■ INFORMATION PROVIDED

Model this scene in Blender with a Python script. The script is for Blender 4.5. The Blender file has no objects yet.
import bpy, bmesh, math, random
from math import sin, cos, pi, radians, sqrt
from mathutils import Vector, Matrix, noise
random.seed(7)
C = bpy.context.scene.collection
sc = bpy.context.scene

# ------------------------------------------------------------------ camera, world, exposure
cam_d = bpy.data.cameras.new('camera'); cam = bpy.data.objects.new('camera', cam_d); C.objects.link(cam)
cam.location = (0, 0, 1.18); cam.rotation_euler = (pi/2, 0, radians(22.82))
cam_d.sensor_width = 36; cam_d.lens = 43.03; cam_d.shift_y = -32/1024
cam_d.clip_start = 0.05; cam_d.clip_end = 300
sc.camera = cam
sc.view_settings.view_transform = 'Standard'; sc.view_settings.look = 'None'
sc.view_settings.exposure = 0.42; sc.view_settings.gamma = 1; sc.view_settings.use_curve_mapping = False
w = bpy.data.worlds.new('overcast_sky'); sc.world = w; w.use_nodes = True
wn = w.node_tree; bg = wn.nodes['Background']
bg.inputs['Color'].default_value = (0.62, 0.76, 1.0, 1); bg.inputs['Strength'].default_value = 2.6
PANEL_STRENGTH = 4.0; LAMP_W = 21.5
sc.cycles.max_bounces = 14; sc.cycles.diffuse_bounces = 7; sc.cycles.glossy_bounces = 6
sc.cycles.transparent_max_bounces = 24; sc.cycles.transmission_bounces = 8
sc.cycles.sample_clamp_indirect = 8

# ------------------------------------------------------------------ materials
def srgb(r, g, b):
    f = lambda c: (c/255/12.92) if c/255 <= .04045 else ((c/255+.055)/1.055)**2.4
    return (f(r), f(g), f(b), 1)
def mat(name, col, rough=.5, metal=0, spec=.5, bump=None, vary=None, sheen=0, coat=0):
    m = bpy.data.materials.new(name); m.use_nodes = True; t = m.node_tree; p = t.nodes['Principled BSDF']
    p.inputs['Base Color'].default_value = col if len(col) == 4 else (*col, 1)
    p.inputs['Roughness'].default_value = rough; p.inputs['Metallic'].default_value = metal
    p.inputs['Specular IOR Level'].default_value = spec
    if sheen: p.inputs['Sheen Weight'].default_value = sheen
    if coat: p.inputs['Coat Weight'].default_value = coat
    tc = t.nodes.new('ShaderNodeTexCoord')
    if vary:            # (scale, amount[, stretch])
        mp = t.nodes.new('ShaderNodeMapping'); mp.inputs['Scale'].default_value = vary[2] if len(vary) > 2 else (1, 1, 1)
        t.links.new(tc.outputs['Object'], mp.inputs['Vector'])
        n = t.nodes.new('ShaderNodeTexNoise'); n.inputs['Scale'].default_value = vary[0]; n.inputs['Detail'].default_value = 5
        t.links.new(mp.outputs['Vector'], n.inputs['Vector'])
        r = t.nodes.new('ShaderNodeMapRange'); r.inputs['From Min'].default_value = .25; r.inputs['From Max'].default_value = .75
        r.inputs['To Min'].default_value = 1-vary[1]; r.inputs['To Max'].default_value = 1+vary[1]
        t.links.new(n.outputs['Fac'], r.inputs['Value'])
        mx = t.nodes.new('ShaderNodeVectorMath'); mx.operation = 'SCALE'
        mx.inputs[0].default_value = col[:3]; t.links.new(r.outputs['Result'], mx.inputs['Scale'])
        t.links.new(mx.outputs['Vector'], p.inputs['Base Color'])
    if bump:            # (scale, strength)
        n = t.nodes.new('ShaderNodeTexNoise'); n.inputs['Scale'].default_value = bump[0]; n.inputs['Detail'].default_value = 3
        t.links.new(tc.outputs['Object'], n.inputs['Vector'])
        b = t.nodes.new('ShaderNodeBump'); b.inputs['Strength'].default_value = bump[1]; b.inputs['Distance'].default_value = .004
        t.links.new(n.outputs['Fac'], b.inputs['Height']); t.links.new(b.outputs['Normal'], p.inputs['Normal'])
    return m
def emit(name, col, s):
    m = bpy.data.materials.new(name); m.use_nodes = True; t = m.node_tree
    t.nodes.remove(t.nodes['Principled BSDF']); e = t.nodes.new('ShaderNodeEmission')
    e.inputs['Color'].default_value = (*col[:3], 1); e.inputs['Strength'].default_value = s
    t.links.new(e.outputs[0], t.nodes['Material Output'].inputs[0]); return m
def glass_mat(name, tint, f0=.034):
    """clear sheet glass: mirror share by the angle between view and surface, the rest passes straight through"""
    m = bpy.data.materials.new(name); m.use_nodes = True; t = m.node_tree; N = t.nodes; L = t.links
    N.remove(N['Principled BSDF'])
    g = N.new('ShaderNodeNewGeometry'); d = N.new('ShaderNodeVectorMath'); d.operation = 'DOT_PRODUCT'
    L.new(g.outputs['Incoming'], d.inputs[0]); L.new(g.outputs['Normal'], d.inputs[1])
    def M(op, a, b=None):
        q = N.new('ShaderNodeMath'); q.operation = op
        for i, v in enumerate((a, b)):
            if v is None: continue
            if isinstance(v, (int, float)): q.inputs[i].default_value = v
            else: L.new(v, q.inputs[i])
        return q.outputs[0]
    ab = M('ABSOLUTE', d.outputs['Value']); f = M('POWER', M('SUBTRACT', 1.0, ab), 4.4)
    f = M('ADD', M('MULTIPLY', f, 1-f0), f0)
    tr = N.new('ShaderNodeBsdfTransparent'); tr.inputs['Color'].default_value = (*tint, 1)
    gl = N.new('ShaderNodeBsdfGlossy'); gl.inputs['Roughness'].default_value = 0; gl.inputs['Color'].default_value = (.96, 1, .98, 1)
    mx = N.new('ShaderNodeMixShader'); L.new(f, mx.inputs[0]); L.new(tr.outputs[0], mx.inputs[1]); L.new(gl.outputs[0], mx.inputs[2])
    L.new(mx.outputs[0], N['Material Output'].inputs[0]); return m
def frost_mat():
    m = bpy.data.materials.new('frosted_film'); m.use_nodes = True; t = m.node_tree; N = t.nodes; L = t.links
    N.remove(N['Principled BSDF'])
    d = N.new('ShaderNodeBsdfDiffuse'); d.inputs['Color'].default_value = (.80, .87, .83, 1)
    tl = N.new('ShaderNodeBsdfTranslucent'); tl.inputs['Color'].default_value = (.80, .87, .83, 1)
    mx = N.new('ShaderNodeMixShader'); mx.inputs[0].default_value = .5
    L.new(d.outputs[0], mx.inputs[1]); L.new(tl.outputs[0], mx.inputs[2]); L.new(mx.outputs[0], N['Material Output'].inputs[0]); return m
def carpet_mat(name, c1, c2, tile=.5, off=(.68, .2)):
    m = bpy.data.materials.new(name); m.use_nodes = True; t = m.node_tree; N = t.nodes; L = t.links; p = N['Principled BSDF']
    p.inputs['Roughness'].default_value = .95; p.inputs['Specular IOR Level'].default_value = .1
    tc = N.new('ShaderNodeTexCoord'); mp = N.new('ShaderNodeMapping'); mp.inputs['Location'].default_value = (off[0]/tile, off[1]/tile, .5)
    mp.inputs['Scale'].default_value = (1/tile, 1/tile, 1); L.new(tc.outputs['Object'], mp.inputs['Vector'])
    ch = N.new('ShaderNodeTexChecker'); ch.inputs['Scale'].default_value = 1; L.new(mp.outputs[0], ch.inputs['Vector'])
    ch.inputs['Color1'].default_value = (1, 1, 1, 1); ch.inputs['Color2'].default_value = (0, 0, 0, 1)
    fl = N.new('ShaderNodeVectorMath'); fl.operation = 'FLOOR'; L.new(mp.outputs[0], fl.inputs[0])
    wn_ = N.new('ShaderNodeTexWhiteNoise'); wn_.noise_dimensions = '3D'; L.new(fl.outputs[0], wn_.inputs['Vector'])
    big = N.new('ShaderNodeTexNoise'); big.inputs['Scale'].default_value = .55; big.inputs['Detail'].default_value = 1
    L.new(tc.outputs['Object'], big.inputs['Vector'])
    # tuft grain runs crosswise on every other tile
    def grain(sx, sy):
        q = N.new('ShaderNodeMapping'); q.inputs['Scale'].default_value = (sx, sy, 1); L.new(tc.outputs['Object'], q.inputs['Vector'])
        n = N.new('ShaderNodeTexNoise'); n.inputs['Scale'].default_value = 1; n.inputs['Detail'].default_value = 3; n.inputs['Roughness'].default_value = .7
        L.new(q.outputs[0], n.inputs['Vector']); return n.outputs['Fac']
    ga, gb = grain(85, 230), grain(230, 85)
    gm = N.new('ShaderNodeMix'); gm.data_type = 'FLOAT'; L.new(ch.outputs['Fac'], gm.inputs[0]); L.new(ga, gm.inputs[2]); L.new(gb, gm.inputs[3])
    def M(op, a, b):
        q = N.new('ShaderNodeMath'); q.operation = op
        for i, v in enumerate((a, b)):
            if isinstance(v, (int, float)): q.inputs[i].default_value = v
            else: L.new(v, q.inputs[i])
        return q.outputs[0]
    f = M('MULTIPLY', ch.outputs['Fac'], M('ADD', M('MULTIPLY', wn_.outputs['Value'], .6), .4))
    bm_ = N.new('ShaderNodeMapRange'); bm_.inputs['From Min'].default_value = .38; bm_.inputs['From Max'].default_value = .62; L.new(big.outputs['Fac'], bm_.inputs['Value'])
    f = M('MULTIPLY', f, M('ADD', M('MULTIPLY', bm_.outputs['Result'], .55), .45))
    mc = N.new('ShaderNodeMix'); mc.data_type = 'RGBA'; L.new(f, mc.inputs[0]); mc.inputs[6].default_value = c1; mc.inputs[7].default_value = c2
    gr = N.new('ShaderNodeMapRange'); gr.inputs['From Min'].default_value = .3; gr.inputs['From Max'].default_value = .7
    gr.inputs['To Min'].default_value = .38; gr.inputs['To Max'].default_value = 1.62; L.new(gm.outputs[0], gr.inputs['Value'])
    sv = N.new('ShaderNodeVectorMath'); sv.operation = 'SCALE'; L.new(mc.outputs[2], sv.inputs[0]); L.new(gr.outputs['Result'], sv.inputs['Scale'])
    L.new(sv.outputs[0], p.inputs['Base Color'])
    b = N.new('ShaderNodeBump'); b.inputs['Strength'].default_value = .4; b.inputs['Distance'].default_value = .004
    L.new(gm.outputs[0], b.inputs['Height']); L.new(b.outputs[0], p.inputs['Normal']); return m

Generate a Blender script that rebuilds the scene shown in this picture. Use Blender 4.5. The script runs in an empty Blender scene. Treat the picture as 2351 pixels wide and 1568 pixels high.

■ WHAT YOU WILL DO
In this exercise, copy only the lines from the opening line of the material through the line where "sc = bpy.context.scene" appears.

■ RESULT
Model this scene in Blender with a Python script. The script is for Blender 4.5. The Blender file has no objects yet.
import bpy, bmesh, math, random
from math import sin, cos, pi, radians, sqrt
from mathutils import Vector, Matrix, noise
random.seed(7)
C = bpy.context.scene.collection
sc = bpy.context.scene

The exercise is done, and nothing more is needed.